Declining nationwide math scores again underscore the the need, we think, for national standards in reading and math.
Such an effort is under way, with 46 states voluntarily banding together to decide what students in each grade ought to know.
It’s important for states to get honest about where their students really are, academically, and to stop relying on state-developed assessment tests that too often seem designed to show high passage rates.
That need became more clear this week with the release of results from the National Assessment of Educational Progress. The test, taken earlier this year by 330,000 students, showed that fewer than four in 10 eighth-graders and fourth-graders nationally are proficient in math. Colorado scored better, with proficiency levels at 40 percent for eight-graders and 45 percent for fourth-graders.
Colorado is one of the states involved in the development of national standards.
A rigorous national standard would give parents, educators and policy makers an objective yardstick for educational progress.
Think about it: If you see that your state ranks low in achievement but high in per-student funding, you might be inclined to ask why and demand better. To be clear, such standards would not be a mandate, and they would not require states to teach the same way. For instance, it wouldn’t matter if a state used phonics or whole word recognition to teach reading, so long as students could read at grade level.
It’s a good step away from what we think was an unintended effect of No Child Left Behind, the Bush-era effort to improve education through sanctions for non-compliance. States were allowed to choose their own standards and many, fearing punishment, dumbed down their assessment tests.

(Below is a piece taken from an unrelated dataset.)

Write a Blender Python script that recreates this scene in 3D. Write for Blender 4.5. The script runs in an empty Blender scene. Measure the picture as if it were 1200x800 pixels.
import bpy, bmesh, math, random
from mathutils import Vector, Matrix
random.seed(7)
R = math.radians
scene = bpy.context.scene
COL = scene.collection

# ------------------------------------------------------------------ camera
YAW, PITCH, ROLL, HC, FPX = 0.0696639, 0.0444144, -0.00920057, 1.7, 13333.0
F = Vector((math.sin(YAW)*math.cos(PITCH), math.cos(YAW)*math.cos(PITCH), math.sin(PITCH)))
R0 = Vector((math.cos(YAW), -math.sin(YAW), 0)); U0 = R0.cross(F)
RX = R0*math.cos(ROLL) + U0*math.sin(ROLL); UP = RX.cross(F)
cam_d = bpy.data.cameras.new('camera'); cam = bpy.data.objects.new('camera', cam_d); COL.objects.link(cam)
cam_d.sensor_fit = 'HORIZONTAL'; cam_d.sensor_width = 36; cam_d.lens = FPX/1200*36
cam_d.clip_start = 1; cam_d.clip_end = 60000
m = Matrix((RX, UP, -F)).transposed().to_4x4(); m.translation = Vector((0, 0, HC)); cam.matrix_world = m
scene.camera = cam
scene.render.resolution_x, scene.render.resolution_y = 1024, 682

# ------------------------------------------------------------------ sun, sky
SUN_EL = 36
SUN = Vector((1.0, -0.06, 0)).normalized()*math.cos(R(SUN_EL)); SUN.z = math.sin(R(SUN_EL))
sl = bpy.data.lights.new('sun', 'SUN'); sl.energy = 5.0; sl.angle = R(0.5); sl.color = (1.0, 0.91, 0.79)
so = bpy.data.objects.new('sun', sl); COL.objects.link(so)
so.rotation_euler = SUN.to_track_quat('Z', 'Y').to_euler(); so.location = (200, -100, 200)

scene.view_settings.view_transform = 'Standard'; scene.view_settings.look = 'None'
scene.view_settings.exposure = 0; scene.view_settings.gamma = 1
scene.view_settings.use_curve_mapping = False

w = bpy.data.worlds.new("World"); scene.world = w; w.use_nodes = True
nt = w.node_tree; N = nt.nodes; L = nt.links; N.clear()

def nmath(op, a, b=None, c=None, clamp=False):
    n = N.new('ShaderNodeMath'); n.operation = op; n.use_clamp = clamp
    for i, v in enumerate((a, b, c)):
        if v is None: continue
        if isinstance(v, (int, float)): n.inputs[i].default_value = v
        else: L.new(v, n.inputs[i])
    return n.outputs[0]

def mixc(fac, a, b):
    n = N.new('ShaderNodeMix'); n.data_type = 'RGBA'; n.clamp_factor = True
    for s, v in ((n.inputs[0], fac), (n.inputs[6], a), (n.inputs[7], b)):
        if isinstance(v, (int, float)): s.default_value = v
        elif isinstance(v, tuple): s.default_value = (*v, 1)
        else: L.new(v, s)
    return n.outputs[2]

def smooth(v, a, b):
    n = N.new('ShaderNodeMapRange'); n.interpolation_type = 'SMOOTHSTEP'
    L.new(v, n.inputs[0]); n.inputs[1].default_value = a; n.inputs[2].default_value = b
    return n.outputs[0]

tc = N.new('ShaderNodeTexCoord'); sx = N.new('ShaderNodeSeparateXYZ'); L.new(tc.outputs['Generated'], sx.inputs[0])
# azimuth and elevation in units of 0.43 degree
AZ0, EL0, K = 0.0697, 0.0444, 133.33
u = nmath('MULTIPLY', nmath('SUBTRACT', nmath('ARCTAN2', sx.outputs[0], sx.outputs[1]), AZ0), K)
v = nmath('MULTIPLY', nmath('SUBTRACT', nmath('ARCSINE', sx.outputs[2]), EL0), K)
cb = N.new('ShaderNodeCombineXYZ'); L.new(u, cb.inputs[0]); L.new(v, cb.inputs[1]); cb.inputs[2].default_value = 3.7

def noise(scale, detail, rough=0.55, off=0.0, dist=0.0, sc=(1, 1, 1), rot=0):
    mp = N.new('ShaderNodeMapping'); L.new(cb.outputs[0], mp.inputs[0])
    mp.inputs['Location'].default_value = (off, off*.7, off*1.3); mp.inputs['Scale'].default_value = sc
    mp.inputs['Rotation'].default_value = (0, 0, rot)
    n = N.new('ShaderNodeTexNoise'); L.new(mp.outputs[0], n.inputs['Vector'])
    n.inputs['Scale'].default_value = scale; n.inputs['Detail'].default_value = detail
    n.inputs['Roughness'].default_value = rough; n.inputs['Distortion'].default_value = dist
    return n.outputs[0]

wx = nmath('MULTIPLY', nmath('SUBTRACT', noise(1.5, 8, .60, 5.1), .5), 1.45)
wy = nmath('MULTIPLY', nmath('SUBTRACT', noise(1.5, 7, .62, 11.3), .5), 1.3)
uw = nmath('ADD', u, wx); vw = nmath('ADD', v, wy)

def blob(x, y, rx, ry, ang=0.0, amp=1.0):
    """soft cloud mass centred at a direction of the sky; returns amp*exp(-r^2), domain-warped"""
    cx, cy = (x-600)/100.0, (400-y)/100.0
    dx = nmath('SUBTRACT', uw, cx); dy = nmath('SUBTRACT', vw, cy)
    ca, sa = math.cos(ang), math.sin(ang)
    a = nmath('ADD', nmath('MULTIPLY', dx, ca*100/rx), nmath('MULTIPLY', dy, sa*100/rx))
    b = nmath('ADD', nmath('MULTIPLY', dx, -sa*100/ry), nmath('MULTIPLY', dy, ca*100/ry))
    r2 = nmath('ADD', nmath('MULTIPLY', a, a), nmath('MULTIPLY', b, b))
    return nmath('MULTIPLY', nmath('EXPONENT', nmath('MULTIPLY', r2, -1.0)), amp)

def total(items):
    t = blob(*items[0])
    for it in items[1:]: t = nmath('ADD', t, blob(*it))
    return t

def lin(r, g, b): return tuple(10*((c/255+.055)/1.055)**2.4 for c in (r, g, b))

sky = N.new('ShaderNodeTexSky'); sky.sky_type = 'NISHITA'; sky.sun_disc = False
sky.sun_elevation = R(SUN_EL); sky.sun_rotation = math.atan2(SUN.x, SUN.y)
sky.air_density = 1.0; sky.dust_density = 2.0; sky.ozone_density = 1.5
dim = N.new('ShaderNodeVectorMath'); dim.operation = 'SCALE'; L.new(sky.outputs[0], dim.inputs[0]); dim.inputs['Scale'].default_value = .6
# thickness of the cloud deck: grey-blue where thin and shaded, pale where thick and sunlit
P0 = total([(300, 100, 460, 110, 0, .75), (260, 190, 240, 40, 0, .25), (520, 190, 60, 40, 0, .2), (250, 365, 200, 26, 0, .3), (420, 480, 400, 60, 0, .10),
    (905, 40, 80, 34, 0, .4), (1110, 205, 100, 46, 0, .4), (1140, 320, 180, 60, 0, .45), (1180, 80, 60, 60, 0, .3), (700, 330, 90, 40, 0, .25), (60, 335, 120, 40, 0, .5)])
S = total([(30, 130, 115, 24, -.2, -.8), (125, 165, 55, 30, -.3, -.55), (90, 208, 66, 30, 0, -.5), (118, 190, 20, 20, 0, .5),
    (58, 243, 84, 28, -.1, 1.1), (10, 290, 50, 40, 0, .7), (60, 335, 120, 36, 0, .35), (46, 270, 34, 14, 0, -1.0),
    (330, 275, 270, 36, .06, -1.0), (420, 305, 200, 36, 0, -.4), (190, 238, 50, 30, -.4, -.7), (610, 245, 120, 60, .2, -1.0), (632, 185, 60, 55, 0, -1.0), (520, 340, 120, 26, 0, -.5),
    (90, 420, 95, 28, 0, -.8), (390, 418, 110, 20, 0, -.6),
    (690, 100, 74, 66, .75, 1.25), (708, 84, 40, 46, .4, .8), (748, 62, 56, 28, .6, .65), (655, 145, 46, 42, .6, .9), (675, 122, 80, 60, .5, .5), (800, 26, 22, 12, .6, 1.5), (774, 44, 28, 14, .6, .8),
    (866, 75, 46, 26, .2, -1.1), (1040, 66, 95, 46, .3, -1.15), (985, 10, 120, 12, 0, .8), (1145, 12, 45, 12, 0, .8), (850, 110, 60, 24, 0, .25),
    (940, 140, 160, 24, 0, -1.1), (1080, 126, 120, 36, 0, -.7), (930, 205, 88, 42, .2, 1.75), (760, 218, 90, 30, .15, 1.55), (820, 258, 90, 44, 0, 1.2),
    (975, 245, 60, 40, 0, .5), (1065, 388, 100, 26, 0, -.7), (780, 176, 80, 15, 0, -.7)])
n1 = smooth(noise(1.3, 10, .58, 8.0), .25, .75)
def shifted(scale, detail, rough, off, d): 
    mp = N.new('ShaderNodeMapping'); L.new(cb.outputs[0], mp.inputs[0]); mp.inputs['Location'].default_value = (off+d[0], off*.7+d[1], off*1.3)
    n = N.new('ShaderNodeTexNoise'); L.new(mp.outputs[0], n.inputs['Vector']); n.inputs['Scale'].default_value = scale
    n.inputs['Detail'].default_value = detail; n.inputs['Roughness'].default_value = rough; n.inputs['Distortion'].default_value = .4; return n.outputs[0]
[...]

A national standard of achievement could be indexed against other countries in the world, an increasingly important measure. We need to prepare young people for a world in which they not only compete against each other, but in a global economy.
“The goal obviously is to raise the bar for everyone, and it’s very important that this not be watered down,” Secretary of Education Arne Duncan said in June.
The NAEP, while valuable, is not administered annually and is only taken by a sample of children. An honest assessment for each grade, administered to all children annually, would be a laudable first phase.
We also must engage in difficult public conversations about what’s wrong with schools and how those problems can be remedied. It won’t be easy, as it pits entrenched interests, mostly those of adults, against what is best for children.
We all know how those decisions ought to come down, but we must have the fortitude to make the right call.